Short task: Would you pull out every line of the material that contains the string "Blender"?

[start of Data for this task]

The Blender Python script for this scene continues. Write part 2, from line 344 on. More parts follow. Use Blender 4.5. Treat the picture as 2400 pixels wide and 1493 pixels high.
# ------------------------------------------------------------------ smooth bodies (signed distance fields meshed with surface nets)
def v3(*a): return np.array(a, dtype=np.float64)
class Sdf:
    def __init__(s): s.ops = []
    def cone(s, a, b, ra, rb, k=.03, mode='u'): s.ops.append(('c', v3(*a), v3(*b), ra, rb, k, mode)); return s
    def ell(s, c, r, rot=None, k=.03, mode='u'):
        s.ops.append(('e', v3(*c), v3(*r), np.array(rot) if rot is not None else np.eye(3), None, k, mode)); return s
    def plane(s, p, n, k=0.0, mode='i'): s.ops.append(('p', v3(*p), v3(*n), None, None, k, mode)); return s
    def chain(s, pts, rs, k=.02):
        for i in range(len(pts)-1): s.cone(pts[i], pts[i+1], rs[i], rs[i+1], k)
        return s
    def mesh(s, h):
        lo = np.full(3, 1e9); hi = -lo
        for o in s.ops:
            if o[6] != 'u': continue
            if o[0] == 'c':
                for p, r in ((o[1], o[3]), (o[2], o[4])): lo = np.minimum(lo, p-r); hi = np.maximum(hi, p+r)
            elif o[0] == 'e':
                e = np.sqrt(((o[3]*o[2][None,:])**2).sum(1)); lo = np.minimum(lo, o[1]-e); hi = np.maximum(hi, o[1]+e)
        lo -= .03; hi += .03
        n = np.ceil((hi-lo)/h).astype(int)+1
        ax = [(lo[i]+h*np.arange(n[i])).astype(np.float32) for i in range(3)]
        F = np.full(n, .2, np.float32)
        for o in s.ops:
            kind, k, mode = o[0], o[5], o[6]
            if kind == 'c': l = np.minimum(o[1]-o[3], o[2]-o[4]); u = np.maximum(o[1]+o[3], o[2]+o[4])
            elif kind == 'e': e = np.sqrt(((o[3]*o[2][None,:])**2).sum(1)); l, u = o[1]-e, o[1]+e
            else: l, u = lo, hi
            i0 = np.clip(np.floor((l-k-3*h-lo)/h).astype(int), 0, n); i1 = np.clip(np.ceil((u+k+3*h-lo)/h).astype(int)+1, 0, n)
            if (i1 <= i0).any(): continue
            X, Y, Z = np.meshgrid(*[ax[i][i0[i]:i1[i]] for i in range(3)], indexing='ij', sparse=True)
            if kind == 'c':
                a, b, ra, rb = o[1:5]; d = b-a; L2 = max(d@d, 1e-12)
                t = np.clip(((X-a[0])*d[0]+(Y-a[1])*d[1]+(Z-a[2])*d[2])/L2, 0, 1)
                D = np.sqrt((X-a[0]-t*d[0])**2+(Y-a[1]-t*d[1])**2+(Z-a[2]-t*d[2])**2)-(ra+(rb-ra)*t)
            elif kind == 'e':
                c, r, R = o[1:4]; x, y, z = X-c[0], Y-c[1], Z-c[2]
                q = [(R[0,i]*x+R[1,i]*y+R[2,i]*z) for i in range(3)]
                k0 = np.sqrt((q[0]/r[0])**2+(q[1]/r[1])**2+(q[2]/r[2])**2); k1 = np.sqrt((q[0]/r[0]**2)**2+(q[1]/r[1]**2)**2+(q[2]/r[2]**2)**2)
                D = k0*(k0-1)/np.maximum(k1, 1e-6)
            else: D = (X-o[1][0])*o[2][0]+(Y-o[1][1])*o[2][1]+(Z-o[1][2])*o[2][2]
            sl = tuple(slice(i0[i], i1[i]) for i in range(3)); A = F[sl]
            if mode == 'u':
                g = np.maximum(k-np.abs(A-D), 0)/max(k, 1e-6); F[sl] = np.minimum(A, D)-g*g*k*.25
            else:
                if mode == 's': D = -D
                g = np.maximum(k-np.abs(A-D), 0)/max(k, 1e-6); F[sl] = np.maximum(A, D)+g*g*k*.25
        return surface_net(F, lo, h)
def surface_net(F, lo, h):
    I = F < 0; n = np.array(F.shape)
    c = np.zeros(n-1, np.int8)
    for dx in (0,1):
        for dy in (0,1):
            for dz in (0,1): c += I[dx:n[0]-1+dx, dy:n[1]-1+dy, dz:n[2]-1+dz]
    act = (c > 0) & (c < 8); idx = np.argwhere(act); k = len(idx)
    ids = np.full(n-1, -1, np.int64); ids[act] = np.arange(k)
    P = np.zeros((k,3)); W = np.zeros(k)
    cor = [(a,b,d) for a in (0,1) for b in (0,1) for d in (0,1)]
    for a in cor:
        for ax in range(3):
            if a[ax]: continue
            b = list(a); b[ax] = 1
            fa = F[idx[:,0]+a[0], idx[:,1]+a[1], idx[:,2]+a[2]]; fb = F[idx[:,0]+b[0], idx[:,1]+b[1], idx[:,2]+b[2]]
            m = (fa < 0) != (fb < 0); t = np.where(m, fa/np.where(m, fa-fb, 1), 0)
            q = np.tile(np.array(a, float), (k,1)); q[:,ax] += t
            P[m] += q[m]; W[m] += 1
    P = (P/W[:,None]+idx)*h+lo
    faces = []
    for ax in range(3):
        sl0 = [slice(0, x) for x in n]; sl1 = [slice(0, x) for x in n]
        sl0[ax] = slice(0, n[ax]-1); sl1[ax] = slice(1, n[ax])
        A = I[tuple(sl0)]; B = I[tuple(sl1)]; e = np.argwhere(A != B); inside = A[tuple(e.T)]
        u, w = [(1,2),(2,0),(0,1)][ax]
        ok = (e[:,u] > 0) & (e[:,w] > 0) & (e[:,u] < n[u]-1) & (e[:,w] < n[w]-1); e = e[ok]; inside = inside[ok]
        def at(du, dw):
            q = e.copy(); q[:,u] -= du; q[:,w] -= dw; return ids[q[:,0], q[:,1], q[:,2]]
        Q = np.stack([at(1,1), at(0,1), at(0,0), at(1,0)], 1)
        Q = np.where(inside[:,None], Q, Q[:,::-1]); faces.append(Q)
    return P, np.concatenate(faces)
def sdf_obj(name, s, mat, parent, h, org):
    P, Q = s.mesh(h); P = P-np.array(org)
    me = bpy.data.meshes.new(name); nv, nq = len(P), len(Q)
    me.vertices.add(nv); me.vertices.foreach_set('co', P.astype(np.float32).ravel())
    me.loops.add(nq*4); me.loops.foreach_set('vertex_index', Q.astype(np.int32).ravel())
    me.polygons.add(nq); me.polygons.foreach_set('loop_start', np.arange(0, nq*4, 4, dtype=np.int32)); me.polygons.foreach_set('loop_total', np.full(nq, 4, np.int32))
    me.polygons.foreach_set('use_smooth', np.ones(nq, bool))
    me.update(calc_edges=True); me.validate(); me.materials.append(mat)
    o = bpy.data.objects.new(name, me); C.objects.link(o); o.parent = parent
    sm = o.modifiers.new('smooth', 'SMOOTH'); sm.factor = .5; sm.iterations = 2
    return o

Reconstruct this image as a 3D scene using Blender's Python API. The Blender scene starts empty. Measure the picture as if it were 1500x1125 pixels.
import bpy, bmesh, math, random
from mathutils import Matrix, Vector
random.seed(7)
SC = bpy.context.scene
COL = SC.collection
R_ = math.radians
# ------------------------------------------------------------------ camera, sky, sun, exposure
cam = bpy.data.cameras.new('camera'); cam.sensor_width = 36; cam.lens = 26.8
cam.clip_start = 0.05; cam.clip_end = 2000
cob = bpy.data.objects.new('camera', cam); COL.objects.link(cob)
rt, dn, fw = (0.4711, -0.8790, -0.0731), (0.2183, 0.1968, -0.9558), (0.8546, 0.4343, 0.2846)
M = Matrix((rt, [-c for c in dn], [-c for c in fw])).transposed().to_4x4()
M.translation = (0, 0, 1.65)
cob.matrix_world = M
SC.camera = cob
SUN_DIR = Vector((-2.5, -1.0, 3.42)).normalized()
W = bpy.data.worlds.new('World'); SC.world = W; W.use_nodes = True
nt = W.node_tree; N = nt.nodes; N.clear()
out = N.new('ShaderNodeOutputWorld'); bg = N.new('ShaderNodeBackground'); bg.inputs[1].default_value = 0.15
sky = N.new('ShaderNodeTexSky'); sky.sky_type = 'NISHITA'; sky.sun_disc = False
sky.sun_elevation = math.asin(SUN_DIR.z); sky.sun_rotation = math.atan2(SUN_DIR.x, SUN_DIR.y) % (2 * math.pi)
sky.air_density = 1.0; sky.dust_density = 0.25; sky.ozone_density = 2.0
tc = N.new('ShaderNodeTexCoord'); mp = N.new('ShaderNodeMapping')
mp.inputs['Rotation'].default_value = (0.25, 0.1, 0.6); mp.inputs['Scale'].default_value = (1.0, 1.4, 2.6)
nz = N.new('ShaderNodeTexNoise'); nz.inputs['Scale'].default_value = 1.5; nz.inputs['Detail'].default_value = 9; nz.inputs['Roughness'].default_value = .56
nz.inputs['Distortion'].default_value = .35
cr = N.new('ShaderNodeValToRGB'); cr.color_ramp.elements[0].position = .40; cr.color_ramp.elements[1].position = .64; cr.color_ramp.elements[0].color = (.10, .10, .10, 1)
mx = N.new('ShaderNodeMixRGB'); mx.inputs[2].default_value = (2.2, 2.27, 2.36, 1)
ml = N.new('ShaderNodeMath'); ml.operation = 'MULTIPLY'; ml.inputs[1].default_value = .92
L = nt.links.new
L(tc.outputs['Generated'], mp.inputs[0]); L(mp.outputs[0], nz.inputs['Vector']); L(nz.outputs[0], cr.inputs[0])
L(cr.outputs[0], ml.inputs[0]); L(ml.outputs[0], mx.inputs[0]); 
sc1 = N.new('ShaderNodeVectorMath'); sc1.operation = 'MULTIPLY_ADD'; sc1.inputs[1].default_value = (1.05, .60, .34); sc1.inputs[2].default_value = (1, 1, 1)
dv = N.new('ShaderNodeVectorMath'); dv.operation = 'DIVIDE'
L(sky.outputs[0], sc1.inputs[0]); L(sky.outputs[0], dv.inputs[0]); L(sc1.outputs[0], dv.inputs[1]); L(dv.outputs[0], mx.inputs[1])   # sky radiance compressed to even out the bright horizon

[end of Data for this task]

Written reply:
The Blender Python script for this scene continues. Write part 2, from line 344 on. More parts follow. Use Blender 4.5. Treat the picture as 2400 pixels wide and 1493 pixels high.
Reconstruct this image as a 3D scene using Blender's Python API. The Blender scene starts empty. Measure the picture as if it were 1500x1125 pixels.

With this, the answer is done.